Mooch Nahin to Kuchh Nahin

Nothing says "Give it a Go" like sportin a mo! --Col. Blighty Sudafed

Mooch Nahin to Kuchh nahin--popular Hindi heartland proverb

East or west, moustache is an issue. In rural India, the facial hair in the upper lip region is something to be proud of. They have no choice, as lack of a moustache attracts unwanted attention and unsavoury comments. Urban India has somehow shaved off the necessity to keep the faith.

When this writer decided to come clean for the first time, the reaction in friends and family ranged from a wicked smile to outright outrage.

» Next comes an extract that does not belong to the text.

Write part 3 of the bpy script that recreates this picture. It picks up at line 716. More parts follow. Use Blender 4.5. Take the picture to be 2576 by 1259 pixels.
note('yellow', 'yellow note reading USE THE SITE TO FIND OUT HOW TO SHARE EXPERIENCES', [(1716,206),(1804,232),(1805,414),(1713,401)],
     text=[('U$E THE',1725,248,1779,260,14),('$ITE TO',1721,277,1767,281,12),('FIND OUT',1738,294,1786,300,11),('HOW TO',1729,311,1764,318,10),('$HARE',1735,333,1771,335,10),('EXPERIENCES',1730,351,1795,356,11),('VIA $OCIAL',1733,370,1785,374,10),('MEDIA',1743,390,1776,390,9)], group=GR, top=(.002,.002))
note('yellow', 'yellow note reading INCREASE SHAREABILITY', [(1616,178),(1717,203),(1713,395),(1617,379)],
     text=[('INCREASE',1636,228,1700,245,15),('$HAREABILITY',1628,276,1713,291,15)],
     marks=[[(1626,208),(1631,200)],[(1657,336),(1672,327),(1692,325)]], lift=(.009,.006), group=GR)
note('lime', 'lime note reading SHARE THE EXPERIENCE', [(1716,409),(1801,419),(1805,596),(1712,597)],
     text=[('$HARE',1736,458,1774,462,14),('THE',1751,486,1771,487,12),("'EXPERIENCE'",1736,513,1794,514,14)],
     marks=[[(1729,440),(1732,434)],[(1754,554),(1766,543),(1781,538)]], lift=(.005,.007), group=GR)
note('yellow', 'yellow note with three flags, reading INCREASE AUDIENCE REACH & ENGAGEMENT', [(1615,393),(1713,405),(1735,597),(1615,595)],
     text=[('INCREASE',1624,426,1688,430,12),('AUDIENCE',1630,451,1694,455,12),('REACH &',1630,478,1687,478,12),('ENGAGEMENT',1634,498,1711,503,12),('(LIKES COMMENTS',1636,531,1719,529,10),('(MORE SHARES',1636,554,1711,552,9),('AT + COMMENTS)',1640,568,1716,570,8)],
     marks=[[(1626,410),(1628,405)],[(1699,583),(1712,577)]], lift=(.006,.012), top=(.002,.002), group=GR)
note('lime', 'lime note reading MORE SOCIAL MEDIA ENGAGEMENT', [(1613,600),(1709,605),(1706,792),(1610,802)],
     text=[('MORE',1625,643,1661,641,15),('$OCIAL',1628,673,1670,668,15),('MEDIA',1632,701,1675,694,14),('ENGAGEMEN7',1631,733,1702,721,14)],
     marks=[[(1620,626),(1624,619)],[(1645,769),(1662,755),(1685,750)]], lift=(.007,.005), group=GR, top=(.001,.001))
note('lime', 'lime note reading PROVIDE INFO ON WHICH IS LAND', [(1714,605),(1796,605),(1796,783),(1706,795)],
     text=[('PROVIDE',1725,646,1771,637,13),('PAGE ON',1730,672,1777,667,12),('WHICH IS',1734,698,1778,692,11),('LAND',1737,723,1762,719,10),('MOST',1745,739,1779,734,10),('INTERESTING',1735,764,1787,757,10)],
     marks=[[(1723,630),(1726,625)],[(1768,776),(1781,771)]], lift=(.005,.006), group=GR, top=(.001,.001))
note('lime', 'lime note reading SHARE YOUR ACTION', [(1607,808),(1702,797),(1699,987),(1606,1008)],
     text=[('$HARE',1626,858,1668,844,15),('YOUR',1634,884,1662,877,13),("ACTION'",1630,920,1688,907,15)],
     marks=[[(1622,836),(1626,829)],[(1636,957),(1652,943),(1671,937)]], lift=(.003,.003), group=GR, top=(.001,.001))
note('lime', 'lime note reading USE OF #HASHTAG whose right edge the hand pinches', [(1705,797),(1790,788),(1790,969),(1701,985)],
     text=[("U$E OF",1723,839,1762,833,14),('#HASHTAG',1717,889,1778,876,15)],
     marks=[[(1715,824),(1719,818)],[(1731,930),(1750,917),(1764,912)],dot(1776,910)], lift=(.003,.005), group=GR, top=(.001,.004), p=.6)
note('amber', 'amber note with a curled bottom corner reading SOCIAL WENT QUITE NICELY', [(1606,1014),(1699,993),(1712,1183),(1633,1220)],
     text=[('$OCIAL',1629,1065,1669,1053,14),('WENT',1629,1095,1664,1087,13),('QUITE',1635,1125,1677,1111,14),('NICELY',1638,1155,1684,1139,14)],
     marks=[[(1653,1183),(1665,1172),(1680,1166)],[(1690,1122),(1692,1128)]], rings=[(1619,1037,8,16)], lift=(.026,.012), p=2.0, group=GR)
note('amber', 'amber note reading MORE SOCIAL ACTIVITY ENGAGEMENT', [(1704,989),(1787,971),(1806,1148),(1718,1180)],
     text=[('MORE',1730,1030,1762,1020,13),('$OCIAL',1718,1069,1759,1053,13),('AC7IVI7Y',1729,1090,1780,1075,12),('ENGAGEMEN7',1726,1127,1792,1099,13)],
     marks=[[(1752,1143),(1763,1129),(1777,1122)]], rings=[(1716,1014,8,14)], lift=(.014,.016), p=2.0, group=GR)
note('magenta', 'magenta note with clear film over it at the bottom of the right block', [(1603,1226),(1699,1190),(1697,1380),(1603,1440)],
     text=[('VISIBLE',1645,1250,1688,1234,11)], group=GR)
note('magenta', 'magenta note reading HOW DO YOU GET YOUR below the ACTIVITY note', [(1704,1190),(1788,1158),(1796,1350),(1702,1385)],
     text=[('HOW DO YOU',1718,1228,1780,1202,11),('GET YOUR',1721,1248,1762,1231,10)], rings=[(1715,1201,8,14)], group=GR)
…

A village elder said: “Rajput is known by his moustache. "Did Lord Ram have moustache?" He had no answer. And I kept up the offence: "When Ram, the best a man can get (Purushottam) didn't have, why should I." I must say he was convinced. You can't fight religion. But nothing would make him shave his own.

Moustache-lovers have so much belief in November being the month of moustache that they call it Movember. By a cruel turn of fate, Dileep Singh Judeo, the man who can't breathe without feeling his moustache, has his in trouble.

Early in November the Union minister had said if he did not win the Chhattisgarh Assembly election for his Bharatiya Janata Party (BJP) he would shave his moustache, the "hirsute appendage of the upper lip, with graspable extremities", the symbol of a man's pride.

Mid-November he was caught on tape taking what appeared to be bribe. And his party is on a shaky ground. If the party loses the election, Judeo loses his moustache. He's lost a lot already.

His opponent and tormentor-in-chief, Chhattisgarh Chief Minister Ajit Jogi, is safe. He doesn't sport any hair.

What is that makes a moustache so much macho? The fact that most powerful dictators in the world had moustaches? Stalin, Hitler, Saddam Hussain, Parvez Musharraf, the list is long.

Advani is more acceptable to rightwing hardliners than Vajpayee is. Is it the moustache?

Does moustache make man more attractive?

According to a Roy Morgan survey: "79 percent of women prefer men to be clean shaven and 2.1 per cent prefer beards."

The pro-moustache people rubbish the survey saying it was backed by Gillette.

There are no surveys yet to show the percentage of voters who prefer their candidate clean-shaven.